Exercise prompt: Look through the lines and report how many include the word "part", giving nothing but the number.

Data:
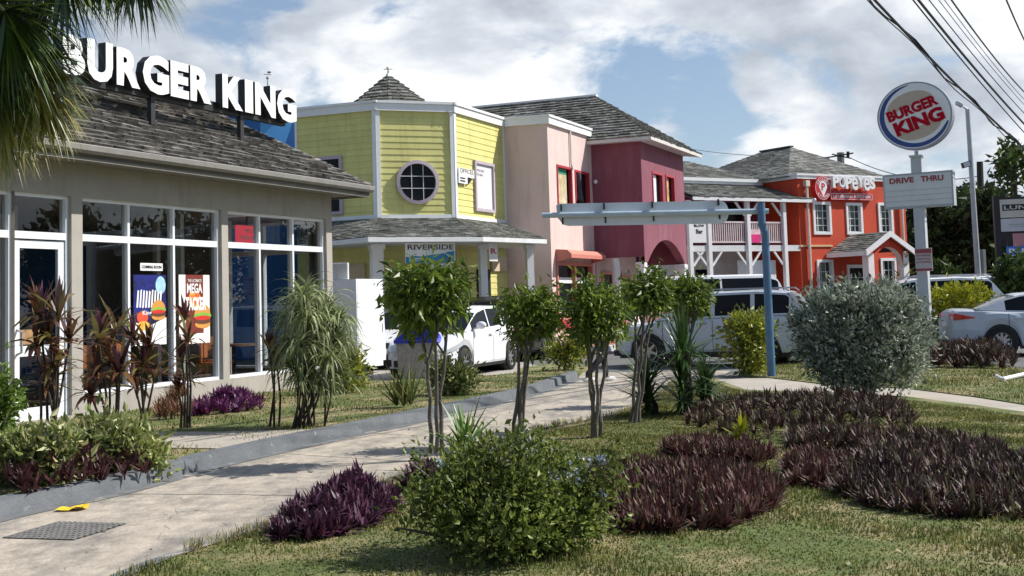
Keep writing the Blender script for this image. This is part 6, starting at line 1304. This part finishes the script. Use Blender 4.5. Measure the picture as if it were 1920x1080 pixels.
bush('golden_bush', 'flat topped golden yellow bush right of the drive thru pole', 1800, 657, [(1805, 560, 55, 25), (1762, 575, 35, 22), (1840, 568, 25, 18)], GY, 3200, .12, .05, 33, z=0)
bush('dark_green_bush', 'dull green bush under the golden one, left of the sedan', 1762, 654, [(1765, 597, 40, 28, -.4), (1790, 605, 30, 22, -.5)], leafmat('olive_leaf', [(.07, .09, .03), (.12, .15, .05)]), 1500, .11, .05, 34, z=0)
bush('lime_shrub', 'small lime green shrub on the grass island before the pink shop', 1062, 700, [(1062, 655, 32, 24), (1045, 665, 20, 18), (1082, 662, 18, 20)], YG, 1500, .10, .045, 35, z=.05)
bush('leafy_shrub', 'green flowering shrub in front of the litter bin, right side', 850, 740, [(850, 712, 33, 27), (825, 705, 22, 20), (872, 715, 16, 22)], leafmat('mixed_leaf', [(.06, .10, .02), (.14, .18, .05), (.3, .28, .12)]), 1800, .09, .04, 36, z=LZ)
q = G(757, 764, LZ); rosplant('spiky_shrub', 'spiky upright green shrub left of the pale tree stems', [q+[0, 0, .03], q+[.1, .05, .05], q+[-.1, .05, .04]], 30, .55, .03, leafmat('mixed_leaf', []), 37, (.1, .9), .3)
bush('lime_shrub', 'yellow green shrub at the foot of the white cabinet', 645, 737, [(643, 700, 26, 26), (658, 690, 16, 18)], YG, 1300, .12, .055, 38, z=LZ)
bush('leafy_shrub', 'bright green bush cut by the left picture edge', 2, 830, [(-15, 770, 32, 60), (0, 730, 18, 30)], leafmat('bright_leaf', [(.08, .14, .02), (.2, .3, .06), (.12, .2, .03)]), 1500, .09, .05, 39, z=LZ)
# variegated croton hedge
CT = leafmat('variegated_leaf', [(.40, .42, .14), (.16, .22, .05), (.50, .48, .22), (.08, .12, .03), (.30, .34, .10)], .4, .3, .5)
bush('variegated_shrub', 'low cream and green variegated shrub in front of the restaurant door', 110, 905, [(60, 865, 55, 36), (20, 855, 40, 36), (110, 850, 40, 38)], CT, 2400, .09, .042, 41, z=LZ, up=.5)
bush('variegated_shrub', 'larger variegated shrub in front of the left window mullions', 225, 880, [(190, 832, 48, 38), (240, 842, 46, 38), (270, 860, 28, 26), (150, 862, 46, 32)], CT, 3600, .09, .042, 42, z=LZ, up=.5)
# purple low plants
PU = leafmat('purple_leaf', [(.04, .010, .025), (.075, .022, .045), (.13, .05, .09), (.03, .008, .018)], .45, .12, .4)
def clump(name, label, P, n, nl, L, Wd, mt, seed, z, hmax=.2, cat='plant', tilt=(.1, 1.1), droop=.4, kind=None):
    q = scatter(P, n, seed); r = np.random.default_rng(seed); c = q.mean(0); 
    Pp = np.asarray(P)[:, :2]; dd = np.array([min(np.linalg.norm((p_-a)-(b-a)*np.clip(((p_-a)@(b-a))/((b-a)@(b-a)), 0, 1)) for a, b in zip(Pp, np.roll(Pp, -1, 0))) for p_ in q])
    hh = z+hmax*np.clip(dd/.30, .05, 1)*(.55+.4*r.random(n)+.45*np.sin(q[:, 0]*3.1+seed)*np.cos(q[:, 1]*2.3+seed*2)+.3*np.sin(q[:, 0]*7+q[:, 1]*5)); cs = np.column_stack([q, hh])
    mb = rosette(cs, nl, L, Wd, tilt, droop, seed)
    if kind: o = part(name, mb, mt); return setp(o, label, cat, None, kind)
    t = thing(name, label, cat, (c[0], c[1], z)); part('leaves', mb, mt, t)
    m = MB()
    for c_ in cs[::max(1, n//30)]: m.tube([(c_[0], c_[1], z-.02), c_], .008, 5)
    part('stems', m, DBARK, t, kind='stuff'); return t
pg = lambda L_, z: [G(x_, y_, z)[:2] for x_, y_ in L_]
clump('purple_heart_plant', 'deep purple leafy plant spilling over the driveway edge', pg(((505, 1015), (600, 1018), (700, 985), (745, 960), (740, 930), (640, 925), (540, 960)), MZ), 230, 14, .13, .028, PU, 51, MZ, .17, tilt=(.0, 1.5))
clump('purple_heart_plant', 'small dark purple plant in the shade between tree stem and bush', pg(((752, 925), (830, 925), (830, 895), (770, 893)), MZ), 40, 13, .14, .03, PU, 52, MZ, .18, tilt=(.0, 1.3))
clump('purple_heart_plant', 'purple ground plant under the restaurant window sill', pg(((365, 783), (490, 768), (495, 757), (440, 752), (360, 765)), LZ), 130, 13, .18, .035, leafmat('bright_purple_leaf', [(.09, .015, .07), (.14, .03, .11), (.05, .01, .04)], .4, .15), 53, LZ, .12)
clump('brown_fern_plant', 'reddish brown low plant between the cordylines and the purple one', pg(((290, 790), (370, 785), (375, 765), (300, 765)), LZ), 40, 12, .25, .022, leafmat('red_brown_leaf', [(.12, .05, .03), (.2, .1, .05), (.06, .03, .02)]), 54, LZ, .2)
clump('dark_ground_plant', 'dark wine coloured low plant along the kerb below the variegated shrubs', pg(((-60, 945), (60, 930), (160, 912), (290, 885), (300, 862), (120, 880), (-60, 905)), LZ), 160, 12, .16, .028, leafmat('wine_leaf', [(.05, .015, .02), (.10, .04, .04), (.03, .015, .012)]), 55, LZ, .18)
# Moses-in-the-cradle beds
BR = leafmat('bronze_purple_leaf', [(.026, .010, .014), (.058, .023, .026), (.115, .06, .055), (.04, .018, .014), (.09, .09, .035), (.20, .14, .10)], .55, .1, .3)
BR2 = leafmat('bronze_purple_leaf_red', [(.036, .012, .015), (.085, .026, .028), (.15, .06, .055), (.06, .018, .016), (.10, .08, .035), (.19, .11, .08)], .55, .1, .3)
beds = [('bronze leaved ground cover bed nearest the silver bush, back row', [(1285, 800), (1360, 815), (1450, 825), (1600, 815), (1700, 808), (1722, 785), (1690, 762), (1500, 752), (1310, 760)], 400, BR, 61, .12),
        ('small purple ground cover bed in the middle with one lime plant in it', [(1238, 856), (1330, 868), (1430, 872), (1450, 856), (1400, 840), (1260, 834)], 220, BR2, 62, .05),
        ('ground cover bed next to the flowering bush, front left', [(1115, 935), (1165, 1000), (1260, 1003), (1390, 988), (1460, 950), (1465, 918), (1380, 888), (1200, 880), (1118, 895)], 600, BR2, 63, .05),
        ('small reddish ground cover clump between the left and right beds', [(1482, 912), (1550, 918), (1590, 896), (1590, 872), (1520, 858), (1475, 870)], 180, BR2, 64, .04),
        ('large ground cover bed at the right edge of the lawn', [(1560, 930), (1640, 955), (1760, 972), (1920, 976), (2050, 985), (2080, 900), (1930, 868), (1780, 850), (1640, 845), (1560, 880)], 760, BR, 65, .07),
        ('thin dark ground cover row behind the large right bed', [(1480, 842), (1650, 846), (1800, 850), (1900, 865), (1880, 846), (1760, 828), (1600, 818), (1480, 826)], 260, BR, 66, .07)]
for lb, P, n, mt_, sd_, hm in beds: clump('ground_cover_bed', lb, pg(P, MZ), n, 20, .145, .021, mt_, sd_, MZ, hm, 'ground cover', (.0, 1.35), .3, 'stuff')
clump('ground_cover_bed', 'dark low hedge of bronze plants in front of the parked sedan', pg(((1735, 690), (1900, 692), (1905, 672), (1880, 660), (1745, 662)), .045), 380, 18, .22, .03, BR, 67, .045, .2, 'ground cover', (.0, 1.1), .25, 'stuff')
q = G(1385, 868, MZ); rosplant('lime_plant', 'single lime green plant growing in the middle of the purple bed', [q+[0, 0, .22], q+[.05, 0, .28]], 16, .17, .035, GY, 71, (.1, 1.2), .4)
# cordylines
CD = leafmat('cordyline_leaf', [(.05, .018, .015), (.10, .04, .025), (.20, .10, .04), (.07, .02, .03), (.30, .26, .08), (.06, .03, .02)], .35, .3, .6)
CP = leafmat('pink_cordyline_leaf', [(.14, .03, .06), (.22, .07, .12), (.06, .02, .03)], .35, .35, .6)
def cordy(label, bx_, by_, heads, L, Wd, nl, seed, mt=CD, z=LZ, droop=1.1):
    b = G(bx_, by_, z); d = (b-CC)@CW; r = random.Random(seed); cs = []; st = []
    for (hx, hy) in heads: c = PD(hx, hy, d+r.uniform(-.25, .25)); cs.append(c); st.append((b+[r.uniform(-.08, .08), r.uniform(-.08, .08), -.02], c, .016))
    t = rosplant('cordyline', label, cs, nl, L, Wd, mt, seed, (.05, 1.7), droop, stem=(b, st), prof=[.35, .9, 1., .6, .04]); 
    part('young_leaves', rosette([c+[0, 0, .02] for c in cs[::2]], 5, L*.75, Wd*.9, (.0, .35), .1, seed+1, [.4, .9, 1., .6, .05]), CP, t); return t
cordy('bronze cordyline in front of the white door', 92, 862, [(75, 590), (110, 600), (95, 640), (130, 640), (70, 650), (105, 690), (88, 720)], .42, .052, 22, 81)
cordy('dark cordyline with pink young leaves before the left window', 205, 830, [(185, 640), (215, 625), (205, 680), (180, 700), (225, 700), (170, 740)], .44, .056, 22, 82)
cordy('dark cordyline with dry brown leaves before the burger poster', 268, 822, [(250, 640), (280, 650), (265, 690), (290, 705), (255, 730)], .44, .056, 22, 83)
cordy('slender cordyline standing alone by the window corner', 345, 802, [(345, 600), (352, 640), (342, 680), (352, 715), (335, 730)], .34, .05, 16, 84)
cordy('thin cordyline with one pink leaf left of the weeping plant', 513, 800, [(505, 655), (515, 670), (520, 690)], .28, .05, 12, 85, droop=.7)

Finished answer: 5